A Book After My Own Ancestors….

I thoroughly enjoyed this book and the premise on which it was written. The author admits it was written and based on a family member that disappeared. She took bits and pieces of the story she knew and mixed them with factual historical details to create a moving, heartbreaking story.  This is something I have personally always wanted to do. In the early 1930’s, my great grandmother, Opal Raider Fulks walked out of her home and never came back. She left behind my very young grandmother, her husband, and her two other daughters.  We have very, very little information as to where or why she disappeared.  In many of my dreams, especially lately, I see her…in fact I AM her…and wonder if the scenes I dream actually occurred. I have considered writing a novel based on what we know and what I’ve seen in my dreams. When I saw the description of The Buried Book, I knew I had to read it. In fact, I reached out to the author on Goodreads, and she was kind enough to answer my question.

the-buried-book

The novel takes place in rural Michigan and begins with a young boy being left by his mother. She takes him to his aunt and uncle’s farm and disappears for a few years. The remainder of the story is of Jasper, the young boy, attempting to find where she went, and if she is even alive. While his father makes the occasional appearance, it only adds to the heartbreak and abject sadness of the entire situation. The only reason I wasn’t awestruck by this novel was that there were parts that were a bit fantastic. A tornado, a sprint alone through Detroit, a lone bus ride, a house fire and a barn fire….at every turn there was something dramatic happening to Jasper, and these made it seem just a little too unbelievable. Otherwise, you could read this book and believe this was a true history of D.M. Pulley’s ancestors.

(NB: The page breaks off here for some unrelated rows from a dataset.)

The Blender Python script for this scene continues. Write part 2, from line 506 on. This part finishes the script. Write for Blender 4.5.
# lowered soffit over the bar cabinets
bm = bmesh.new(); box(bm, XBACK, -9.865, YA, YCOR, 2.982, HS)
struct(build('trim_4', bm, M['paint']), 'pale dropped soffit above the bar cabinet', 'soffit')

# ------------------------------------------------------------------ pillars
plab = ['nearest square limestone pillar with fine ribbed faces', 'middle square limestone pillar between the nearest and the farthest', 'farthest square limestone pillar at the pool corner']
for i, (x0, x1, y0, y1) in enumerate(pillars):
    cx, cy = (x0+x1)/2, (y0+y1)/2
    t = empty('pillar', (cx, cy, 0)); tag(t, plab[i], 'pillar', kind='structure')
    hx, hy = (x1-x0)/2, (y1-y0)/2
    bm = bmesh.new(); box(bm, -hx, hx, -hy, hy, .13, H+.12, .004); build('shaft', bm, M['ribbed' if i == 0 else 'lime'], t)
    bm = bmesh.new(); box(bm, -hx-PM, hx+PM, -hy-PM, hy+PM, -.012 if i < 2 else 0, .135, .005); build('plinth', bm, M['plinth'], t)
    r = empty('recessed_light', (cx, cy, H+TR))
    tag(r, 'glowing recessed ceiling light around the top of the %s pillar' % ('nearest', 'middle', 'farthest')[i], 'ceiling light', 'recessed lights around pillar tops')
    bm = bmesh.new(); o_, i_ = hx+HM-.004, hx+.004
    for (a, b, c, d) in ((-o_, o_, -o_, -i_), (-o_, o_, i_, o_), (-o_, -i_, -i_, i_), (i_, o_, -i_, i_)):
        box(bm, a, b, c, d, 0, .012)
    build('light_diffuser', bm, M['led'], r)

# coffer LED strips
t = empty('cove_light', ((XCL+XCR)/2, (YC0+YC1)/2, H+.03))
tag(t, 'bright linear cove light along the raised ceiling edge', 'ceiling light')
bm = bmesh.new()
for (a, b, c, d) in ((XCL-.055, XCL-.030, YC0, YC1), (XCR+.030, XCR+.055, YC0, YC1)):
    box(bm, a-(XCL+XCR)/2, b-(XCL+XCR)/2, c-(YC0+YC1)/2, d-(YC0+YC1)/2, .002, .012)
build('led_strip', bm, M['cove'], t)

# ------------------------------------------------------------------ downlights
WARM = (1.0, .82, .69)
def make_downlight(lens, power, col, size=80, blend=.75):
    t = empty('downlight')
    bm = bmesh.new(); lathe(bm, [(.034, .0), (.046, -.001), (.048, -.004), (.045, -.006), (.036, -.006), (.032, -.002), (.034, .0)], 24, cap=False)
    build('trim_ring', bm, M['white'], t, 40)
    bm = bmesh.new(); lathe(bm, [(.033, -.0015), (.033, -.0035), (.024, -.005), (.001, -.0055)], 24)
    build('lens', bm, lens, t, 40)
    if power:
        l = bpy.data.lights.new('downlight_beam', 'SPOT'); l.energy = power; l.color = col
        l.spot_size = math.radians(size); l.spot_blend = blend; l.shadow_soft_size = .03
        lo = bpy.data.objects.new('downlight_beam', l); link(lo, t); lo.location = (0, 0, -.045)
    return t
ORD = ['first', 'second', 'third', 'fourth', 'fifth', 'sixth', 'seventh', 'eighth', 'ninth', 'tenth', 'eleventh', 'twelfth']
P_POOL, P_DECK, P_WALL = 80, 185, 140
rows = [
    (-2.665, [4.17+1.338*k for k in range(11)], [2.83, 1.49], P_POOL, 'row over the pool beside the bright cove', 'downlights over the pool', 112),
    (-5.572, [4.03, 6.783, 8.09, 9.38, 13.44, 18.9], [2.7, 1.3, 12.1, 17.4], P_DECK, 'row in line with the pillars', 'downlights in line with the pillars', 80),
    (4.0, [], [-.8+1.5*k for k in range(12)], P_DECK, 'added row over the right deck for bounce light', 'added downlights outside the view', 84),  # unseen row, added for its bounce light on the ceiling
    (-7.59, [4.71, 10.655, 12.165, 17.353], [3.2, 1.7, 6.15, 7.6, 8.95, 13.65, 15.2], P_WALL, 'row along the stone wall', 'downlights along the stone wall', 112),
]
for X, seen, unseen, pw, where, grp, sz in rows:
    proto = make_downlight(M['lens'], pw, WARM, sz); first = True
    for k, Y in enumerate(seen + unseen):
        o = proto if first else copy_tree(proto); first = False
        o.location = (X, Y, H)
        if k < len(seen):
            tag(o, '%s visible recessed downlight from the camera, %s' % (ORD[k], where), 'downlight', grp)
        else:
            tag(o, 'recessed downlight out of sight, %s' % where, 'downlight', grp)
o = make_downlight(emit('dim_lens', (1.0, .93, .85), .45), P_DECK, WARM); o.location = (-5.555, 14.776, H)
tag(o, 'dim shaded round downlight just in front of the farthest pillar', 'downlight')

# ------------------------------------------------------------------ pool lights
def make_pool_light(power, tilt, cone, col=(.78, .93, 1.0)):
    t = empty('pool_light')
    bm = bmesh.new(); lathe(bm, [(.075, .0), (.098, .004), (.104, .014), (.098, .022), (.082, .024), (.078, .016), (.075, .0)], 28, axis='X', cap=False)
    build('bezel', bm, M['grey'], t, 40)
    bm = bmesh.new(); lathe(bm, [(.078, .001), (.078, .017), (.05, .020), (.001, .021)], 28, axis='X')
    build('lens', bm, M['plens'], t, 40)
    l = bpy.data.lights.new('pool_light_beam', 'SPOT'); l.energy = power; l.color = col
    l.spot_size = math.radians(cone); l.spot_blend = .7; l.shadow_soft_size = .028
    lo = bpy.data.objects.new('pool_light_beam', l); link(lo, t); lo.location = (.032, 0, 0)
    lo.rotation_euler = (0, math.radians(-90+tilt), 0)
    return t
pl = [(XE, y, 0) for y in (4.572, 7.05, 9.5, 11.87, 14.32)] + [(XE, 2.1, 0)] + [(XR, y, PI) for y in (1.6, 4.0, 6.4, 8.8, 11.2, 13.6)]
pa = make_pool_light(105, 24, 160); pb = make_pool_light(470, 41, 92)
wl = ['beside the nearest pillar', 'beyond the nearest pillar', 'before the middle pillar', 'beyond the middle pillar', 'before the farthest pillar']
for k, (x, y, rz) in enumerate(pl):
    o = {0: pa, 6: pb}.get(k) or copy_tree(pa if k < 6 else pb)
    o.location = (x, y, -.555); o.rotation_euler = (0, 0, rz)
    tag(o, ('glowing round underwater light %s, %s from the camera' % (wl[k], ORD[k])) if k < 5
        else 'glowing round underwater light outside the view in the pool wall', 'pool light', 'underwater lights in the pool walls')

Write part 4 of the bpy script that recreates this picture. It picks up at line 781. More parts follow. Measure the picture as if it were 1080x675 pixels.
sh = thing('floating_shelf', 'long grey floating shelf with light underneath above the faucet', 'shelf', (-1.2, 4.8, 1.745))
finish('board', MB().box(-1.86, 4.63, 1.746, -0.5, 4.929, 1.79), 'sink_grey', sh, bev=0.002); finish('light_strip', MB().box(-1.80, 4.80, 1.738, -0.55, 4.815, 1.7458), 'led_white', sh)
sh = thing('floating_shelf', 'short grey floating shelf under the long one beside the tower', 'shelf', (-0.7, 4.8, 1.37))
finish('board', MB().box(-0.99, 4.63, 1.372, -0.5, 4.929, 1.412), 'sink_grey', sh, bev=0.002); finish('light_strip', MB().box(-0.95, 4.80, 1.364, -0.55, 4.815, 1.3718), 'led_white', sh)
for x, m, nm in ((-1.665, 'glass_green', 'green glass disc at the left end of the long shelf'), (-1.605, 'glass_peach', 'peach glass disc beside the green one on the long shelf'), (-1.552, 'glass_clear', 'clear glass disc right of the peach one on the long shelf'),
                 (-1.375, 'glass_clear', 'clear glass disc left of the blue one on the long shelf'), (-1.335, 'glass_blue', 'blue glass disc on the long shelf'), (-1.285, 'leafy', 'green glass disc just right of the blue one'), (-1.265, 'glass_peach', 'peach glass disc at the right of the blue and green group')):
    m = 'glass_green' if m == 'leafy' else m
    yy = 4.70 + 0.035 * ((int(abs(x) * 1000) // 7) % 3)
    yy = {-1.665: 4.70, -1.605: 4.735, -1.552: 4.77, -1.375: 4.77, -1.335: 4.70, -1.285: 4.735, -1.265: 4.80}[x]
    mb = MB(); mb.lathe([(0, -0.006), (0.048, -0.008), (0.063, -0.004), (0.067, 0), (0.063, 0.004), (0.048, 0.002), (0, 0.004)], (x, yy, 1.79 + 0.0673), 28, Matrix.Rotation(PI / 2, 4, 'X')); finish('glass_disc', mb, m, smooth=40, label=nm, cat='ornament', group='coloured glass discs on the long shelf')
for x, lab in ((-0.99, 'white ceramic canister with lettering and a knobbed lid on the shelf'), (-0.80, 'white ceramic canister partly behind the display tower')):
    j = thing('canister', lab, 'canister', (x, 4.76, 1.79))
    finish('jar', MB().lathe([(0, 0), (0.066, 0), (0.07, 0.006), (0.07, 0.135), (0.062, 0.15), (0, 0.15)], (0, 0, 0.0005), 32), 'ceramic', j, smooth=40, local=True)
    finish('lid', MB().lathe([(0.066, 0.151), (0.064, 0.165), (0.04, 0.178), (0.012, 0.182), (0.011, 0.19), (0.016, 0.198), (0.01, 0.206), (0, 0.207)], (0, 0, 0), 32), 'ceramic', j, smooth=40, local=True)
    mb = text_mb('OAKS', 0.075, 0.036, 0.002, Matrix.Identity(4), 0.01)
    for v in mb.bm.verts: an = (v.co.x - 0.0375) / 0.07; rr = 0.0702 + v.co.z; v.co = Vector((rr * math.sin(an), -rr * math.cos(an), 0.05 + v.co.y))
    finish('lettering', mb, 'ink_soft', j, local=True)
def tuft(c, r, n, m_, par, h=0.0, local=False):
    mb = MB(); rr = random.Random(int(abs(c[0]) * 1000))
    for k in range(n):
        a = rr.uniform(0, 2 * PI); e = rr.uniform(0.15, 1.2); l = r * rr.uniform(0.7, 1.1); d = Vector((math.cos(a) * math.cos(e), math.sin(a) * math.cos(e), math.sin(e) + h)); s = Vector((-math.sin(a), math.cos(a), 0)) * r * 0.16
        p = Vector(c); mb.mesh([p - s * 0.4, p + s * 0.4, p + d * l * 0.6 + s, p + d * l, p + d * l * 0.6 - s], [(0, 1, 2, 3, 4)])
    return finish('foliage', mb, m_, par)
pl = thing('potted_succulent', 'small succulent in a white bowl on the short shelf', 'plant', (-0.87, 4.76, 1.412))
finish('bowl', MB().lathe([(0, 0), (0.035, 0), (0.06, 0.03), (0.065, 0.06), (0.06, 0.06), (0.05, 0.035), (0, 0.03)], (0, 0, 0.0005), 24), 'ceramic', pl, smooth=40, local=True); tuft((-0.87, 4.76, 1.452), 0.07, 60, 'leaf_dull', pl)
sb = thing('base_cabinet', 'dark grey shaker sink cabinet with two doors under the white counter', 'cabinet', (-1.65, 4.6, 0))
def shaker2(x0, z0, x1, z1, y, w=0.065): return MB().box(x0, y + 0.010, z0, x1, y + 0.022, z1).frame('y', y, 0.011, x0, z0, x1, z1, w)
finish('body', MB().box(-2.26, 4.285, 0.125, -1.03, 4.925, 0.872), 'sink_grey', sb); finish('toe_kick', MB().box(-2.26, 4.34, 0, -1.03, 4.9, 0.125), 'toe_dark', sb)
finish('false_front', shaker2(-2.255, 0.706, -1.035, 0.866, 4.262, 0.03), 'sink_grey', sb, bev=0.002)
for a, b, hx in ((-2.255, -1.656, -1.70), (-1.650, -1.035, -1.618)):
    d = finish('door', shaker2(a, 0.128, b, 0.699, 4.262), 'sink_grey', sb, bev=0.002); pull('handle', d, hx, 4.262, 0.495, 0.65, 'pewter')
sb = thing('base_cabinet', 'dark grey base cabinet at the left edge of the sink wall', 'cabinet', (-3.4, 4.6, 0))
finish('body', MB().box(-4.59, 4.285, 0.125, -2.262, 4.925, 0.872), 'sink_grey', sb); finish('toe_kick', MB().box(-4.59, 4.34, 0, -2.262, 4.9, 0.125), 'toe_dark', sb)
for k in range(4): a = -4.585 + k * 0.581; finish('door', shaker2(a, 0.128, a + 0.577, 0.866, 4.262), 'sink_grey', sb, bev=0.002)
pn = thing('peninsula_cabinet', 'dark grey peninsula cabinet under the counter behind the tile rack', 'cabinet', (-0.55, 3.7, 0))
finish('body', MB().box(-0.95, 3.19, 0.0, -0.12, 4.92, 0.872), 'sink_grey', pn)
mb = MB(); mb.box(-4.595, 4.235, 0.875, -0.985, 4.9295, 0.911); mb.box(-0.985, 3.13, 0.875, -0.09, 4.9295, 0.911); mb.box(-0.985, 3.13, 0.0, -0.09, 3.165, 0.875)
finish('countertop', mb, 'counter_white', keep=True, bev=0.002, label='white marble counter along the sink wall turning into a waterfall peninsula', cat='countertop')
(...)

The novel covers topics of poverty, poor working conditions, misogyny, rape and sexual abuse, drug and alcohol addiction, prostitution, murder, farm life and the mistreatment of Native Americans. Without being overly descriptive about these subjects, the author has created a fairly believable tale of what may have happened to her family member, and how the events of her teenage years affected family members for decades afterwards.

Thank you NetGalley, and always, Lake Union, for providing this novel in exchange for my review. Keep up the fantastic prints.